Tuesday, July 20, 2010

I can do that....

Over the years I have accumulated some talents. Most were acquired after I had kids. If we wanted to do something or have something and there wasn't the money, you figured out how to make it. It probably started with the ugly paper dolls. One was Martha Washington from a coloring page from school. She was adhered carefully to cardboard, cut out and a stand was made for her. Martha was with us for quite a few years. There was the humongous Barbie dollhouse that was in the dining room made of cardboard boxes. That was followed by a real dollhouse that we made ourselves and all the Maple Town animals lived in that one. The Barbies were stuck in the cardboard tenement until dining room urban renewal was imposed. Let's see there was the go-cart, though we had a lot of trouble with the front wheels. We planted the tree for the tree house. We ran into a snafu when the tree had to be cut down thus putting the project back by decades.

In the meantime, I was also learning to hang drywall, electrical wiring, shingling and various and sundry workaday skills. After a bit of that a person needs some personal enrichment. So I learned to quilt. That was long enough ago that no one had started to machine quilt yet. I learned to do ceramics. Though not content with that I also learned how to pour and make molds and also moved into porcelain and to sculpting. I was not the best at sculpting, which makes me sad. But then I was closer to the top of the class then the bottom, so that's a bit of a relief. I still want to do some sculpting of faces for architectural elements. It's on a to-do list somewhere.

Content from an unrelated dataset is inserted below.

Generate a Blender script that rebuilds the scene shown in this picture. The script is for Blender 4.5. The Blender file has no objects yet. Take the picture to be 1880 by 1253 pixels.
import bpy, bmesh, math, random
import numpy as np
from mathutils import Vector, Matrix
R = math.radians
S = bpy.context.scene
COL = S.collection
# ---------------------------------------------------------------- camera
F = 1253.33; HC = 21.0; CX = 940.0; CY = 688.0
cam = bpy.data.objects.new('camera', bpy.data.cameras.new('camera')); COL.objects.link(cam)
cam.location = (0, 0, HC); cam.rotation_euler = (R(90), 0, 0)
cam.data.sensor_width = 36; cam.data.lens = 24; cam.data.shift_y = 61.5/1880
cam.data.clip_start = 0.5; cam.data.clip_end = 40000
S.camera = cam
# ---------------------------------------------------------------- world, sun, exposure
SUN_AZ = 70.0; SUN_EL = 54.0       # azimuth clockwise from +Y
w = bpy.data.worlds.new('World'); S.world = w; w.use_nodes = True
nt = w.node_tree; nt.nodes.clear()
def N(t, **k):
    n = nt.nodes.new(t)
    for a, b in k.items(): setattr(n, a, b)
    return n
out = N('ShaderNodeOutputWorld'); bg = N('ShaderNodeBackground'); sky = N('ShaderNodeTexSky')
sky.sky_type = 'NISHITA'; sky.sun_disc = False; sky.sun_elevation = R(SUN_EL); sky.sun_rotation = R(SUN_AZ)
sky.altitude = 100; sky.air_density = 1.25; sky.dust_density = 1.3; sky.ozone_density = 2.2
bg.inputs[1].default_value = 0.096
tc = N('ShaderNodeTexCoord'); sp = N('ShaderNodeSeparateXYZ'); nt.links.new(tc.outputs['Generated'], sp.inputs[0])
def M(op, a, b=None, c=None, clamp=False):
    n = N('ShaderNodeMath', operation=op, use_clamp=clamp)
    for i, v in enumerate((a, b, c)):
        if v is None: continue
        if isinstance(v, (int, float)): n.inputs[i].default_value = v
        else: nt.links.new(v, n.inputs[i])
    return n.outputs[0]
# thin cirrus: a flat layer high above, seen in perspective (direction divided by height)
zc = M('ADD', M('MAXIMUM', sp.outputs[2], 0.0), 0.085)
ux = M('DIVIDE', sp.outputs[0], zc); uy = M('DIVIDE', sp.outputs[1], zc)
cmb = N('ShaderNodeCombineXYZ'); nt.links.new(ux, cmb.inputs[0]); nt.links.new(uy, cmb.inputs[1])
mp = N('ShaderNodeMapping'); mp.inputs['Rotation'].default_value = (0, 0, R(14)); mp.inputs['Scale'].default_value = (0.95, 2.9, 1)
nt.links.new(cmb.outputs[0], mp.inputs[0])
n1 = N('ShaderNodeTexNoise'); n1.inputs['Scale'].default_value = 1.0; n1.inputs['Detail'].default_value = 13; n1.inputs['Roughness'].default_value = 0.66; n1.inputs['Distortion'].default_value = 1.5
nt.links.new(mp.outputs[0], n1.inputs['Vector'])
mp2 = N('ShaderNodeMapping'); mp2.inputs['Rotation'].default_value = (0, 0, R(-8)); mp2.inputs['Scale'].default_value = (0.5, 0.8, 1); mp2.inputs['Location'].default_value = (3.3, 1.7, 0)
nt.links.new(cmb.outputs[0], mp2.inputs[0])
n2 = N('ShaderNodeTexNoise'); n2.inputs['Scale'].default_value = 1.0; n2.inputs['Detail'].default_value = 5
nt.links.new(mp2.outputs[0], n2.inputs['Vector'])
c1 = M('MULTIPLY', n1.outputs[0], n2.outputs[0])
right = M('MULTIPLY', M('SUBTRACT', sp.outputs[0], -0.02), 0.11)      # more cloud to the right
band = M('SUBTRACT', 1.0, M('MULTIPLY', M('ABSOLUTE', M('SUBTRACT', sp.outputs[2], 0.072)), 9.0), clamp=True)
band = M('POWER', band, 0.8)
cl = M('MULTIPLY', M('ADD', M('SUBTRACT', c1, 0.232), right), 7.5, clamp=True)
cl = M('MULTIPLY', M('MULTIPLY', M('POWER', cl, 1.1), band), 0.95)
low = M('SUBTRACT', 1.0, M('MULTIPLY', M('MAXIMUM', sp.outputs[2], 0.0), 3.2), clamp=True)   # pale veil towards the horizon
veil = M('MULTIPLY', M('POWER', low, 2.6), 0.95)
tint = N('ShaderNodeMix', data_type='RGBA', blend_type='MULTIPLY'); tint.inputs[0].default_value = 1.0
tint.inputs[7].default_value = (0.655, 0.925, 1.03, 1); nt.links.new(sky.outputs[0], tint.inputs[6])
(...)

So when the opportunity finally came about for me to have a horse, my reaction was" I can do this". The advice was that green on green equals black and blue. I priced the been there and done that horses....even the twenty year olds were expensive. Started to look at less expensive young stock. I was given many warnings and I DO heed them daily, but I CAN DO THIS. I had, in my advanced years, become a quivering mass of fear. I STILL knew I could do it if I could just get my fear back into the box.

So here I sit with my four year old domesticated/wild horse. She has an excellent mind and I have an over developed sense of fear. In my mind I feel that the most difficult task I will ever face is the willing acceptance of the halter. It is the lifeline, the support tool for everything we will do together until we get to liberty work. The halter is the biggest trust hurdle the horse will ever go over. It is one of the biggest holes in many people's horsemanship. The halter is absolutely huge to me and last night I put it on Pip. It wasn't pretty but we did it. Once we get really comfortable with the haltering then we will be on our way! Pip and I .... we can do this!